As headlines make clear, drought blankets the Western US. What those headlines don’t say is that drought does not impact everywhere equally. In fact, it is quite the opposite: water is a hyperlocal issue. 

Overall regional risk, such as the fact that the Western U.S. is in a dire drought, is not enough.

Agriculture has many moving levers: water rights per parcel of land, water deliveries per parcel, local regulations, topography, and natural resilience, and countless more parcel-specific qualifications of drought resilience. Ag finance professionals who lack access to granular data addressing all these different factors will remain underinformed.

Effective drought risk management depends on data-driven decision-making informed by parcel-specific data. 

Read the full article on drought risk management here.

What A Megadrought Means for the Agriculture Economy

The term “megadrought” is a buzzword in many mainstream publications, but the data behind it matters more than what it’s called. There’s no widely accepted, official definition of a megadrought, although it’s typically understood to mean a drought that lasts for two decades or more. According to some reports, the West is already in one, with the current period being the “driest 19-year span since the late 1500s.”

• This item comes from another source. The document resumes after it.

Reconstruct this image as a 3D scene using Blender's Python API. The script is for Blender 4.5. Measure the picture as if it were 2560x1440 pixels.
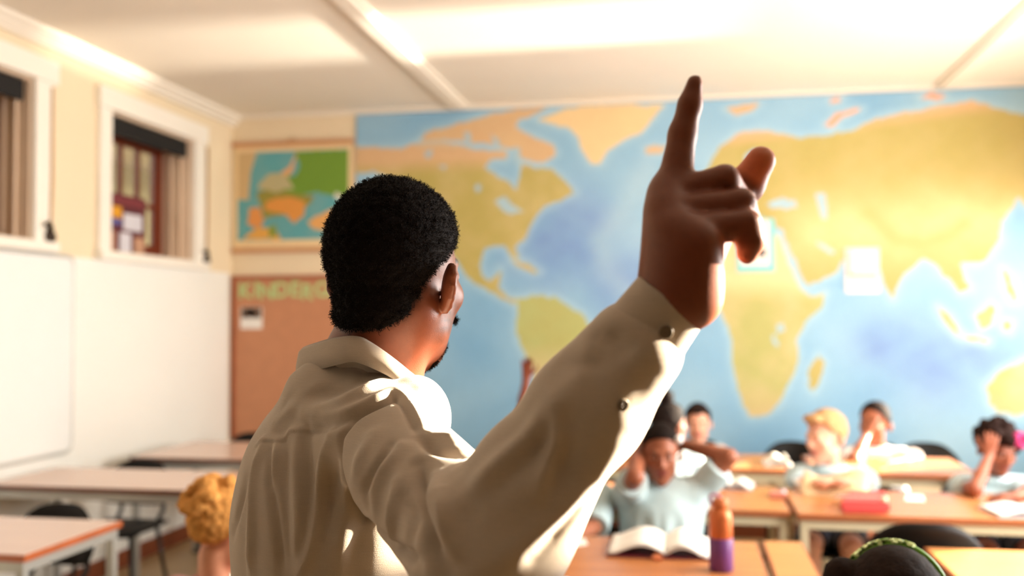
import bpy, bmesh, math, random
import numpy as np
from mathutils import Vector, Matrix
from mathutils.bvhtree import BVHTree

for _o in list(bpy.data.objects):
    bpy.data.objects.remove(_o, do_unlink=True)
scene = bpy.context.scene
C = scene.collection
random.seed(7)
rng = np.random.default_rng(7)
PI = math.pi

# ------------------------------------------------------------------ camera
CAM_H = 1.5
FPX, YAW, PITCH, ROLL = 2427.0, 0.17563, 0.033928, -0.003912


def _basis():
    cy, sy = math.cos(YAW), math.sin(YAW)
    f0 = np.array([-sy, cy, 0.0]); r = np.array([cy, sy, 0.0]); u0 = np.array([0, 0, 1.0])
    w = f0 * math.cos(PITCH) + u0 * math.sin(PITCH)
    u = u0 * math.cos(PITCH) - f0 * math.sin(PITCH)
    return (r * math.cos(ROLL) + u * math.sin(ROLL), u * math.cos(ROLL) - r * math.sin(ROLL), w)


CR, CU, CW = _basis()
CO = np.array([0, 0, CAM_H])
cam_data = bpy.data.cameras.new('camera')
cam = bpy.data.objects.new('camera', cam_data); C.objects.link(cam)
cam.matrix_world = Matrix([[CR[0], CU[0], -CW[0], 0], [CR[1], CU[1], -CW[1], 0],
                           [CR[2], CU[2], -CW[2], CAM_H], [0, 0, 0, 1]])
cam_data.sensor_width = 36.0
cam_data.lens = FPX / 2560 * 36.0
cam_data.clip_start = 0.05
cam_data.dof.use_dof = True
cam_data.dof.focus_distance = 1.22
cam_data.dof.aperture_fstop = 2.6
scene.camera = cam
scene.cycles.use_adaptive_sampling = True
scene.cycles.adaptive_threshold = 0.1
scene.cycles.max_bounces = 6
scene.cycles.diffuse_bounces = 3
scene.cycles.glossy_bounces = 2
scene.cycles.transmission_bounces = 2
scene.cycles.transparent_max_bounces = 6
scene.cycles.caustics_reflective = False
scene.cycles.caustics_refractive = False

# ------------------------------------------------------------------ light
scene.view_settings.view_transform = 'Standard'
scene.view_settings.look = 'None'
scene.view_settings.exposure = 1.25
scene.view_settings.gamma = 1.0
scene.view_settings.use_curve_mapping = False
world = bpy.data.worlds.new('sky'); scene.world = world
world.use_nodes = True
bg = world.node_tree.nodes['Background']
bg.inputs['Color'].default_value = (0.85, 0.92, 1.0, 1)
bg.inputs['Strength'].default_value = 1.0

SUN_AZ, SUN_EL = math.radians(28), math.radians(16)   # from +X towards +Y
sun_dir = Vector((math.cos(SUN_EL) * math.cos(SUN_AZ), math.cos(SUN_EL) * math.sin(SUN_AZ), math.sin(SUN_EL)))


def lamp(name, kind, loc, direction, energy, color, **kw):
    d = bpy.data.lights.new(name, kind)
    d.energy = energy; d.color = color
    for k, v in kw.items():
        setattr(d, k, v)
    o = bpy.data.objects.new(name, d); C.objects.link(o)
    o.location = loc
    o.rotation_euler = Vector(direction).to_track_quat('-Z', 'Y').to_euler()
    return o


lamp('sun', 'SUN', (8, 4, 5), -sun_dir, 22.0, (1.0, 0.86, 0.66), angle=math.radians(0.8))
DAY = (1.0, 0.975, 0.94)
# area lamps added out of view as right-hand daylight; the first is broad fill
lamp('blind_daylight', 'AREA', (2.54, 3.75, 1.75), (-1, 0, 0), 100.0, DAY, shape='RECTANGLE', size=2.8, size_y=1.6)
lamp('window_daylight_front', 'AREA', (2.55, 2.68, 1.6), (-1, 0, 0), 12.0, DAY, shape='RECTANGLE', size=0.65, size_y=1.7)
lamp('window_daylight_corner', 'AREA', (2.55, 6.45, 1.5), (-1, 0, 0), 6.0, DAY, shape='RECTANGLE', size=0.75, size_y=1.3)
# spot lamp added to make the ceiling streak, aimed up through an unseen opening
lamp('yard_glare', 'SPOT', (10.6, 5.15, 1.2), (-1, 0, 0.15), 15000.0, (1.0, 0.92, 0.8), spot_size=math.radians(12), spot_blend=0.3, shadow_soft_size=0.3)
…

Based on tree rings and other paleohydrological data, scientists predict “a more extreme trend toward megadrought as global warming continues,” and wet and dry periods may not alternate with the same regularity as they have in the past.

 

This means farmers will need to assess their portfolios’ abilities to exhibit long-term resilience. Ecosystem services that keep natural systems in balance and contribute to soil and water health will come into play.

 

Ag professionals can use data-driven intelligence to make informed predictions about what a megadrought would mean for the agricultural economy, such as prolonged stress on water resources and higher costs to maintain water-intensive crops. Some solutions may include investing in water infrastructure and other strategies that increase a farm’s long-term resilience.

Read the full article about megadroughts here.

Climate Change Impacts on Drought, Floods, and Agriculture

The effects of climate change on agriculture can vary from region to region. Some areas may experience land subsidence and saltwater intrusion, while others could be exposed to a greater range of weeds and pests. Climate change will also have an impact on the swing between wet and dry periods as well as the severity of droughts and floods.

One study found that regions as widespread as the United States, Australia, Spain, Portugal, and Brazil were all “particularly vulnerable to multi-year drought events, with the potential for drought magnitude to exceed historical experience.” At the same time, NASA predicts that many farming regions in the U.S. will be at risk of “heavy rain events that can overwhelm the local watershed’s capacity to absorb excessive water.”

This presents a unique challenge for ag professionals: at the same time as the industry needs to increase its capacity to store and transport water, it also needs to shore itself up against heavy rains, floods, and saltwater intrusion. Improved runoff collection and groundwater recharge methods can help to mitigate some of these physical risks, as well as nature-based solutions such as farming in floodplains.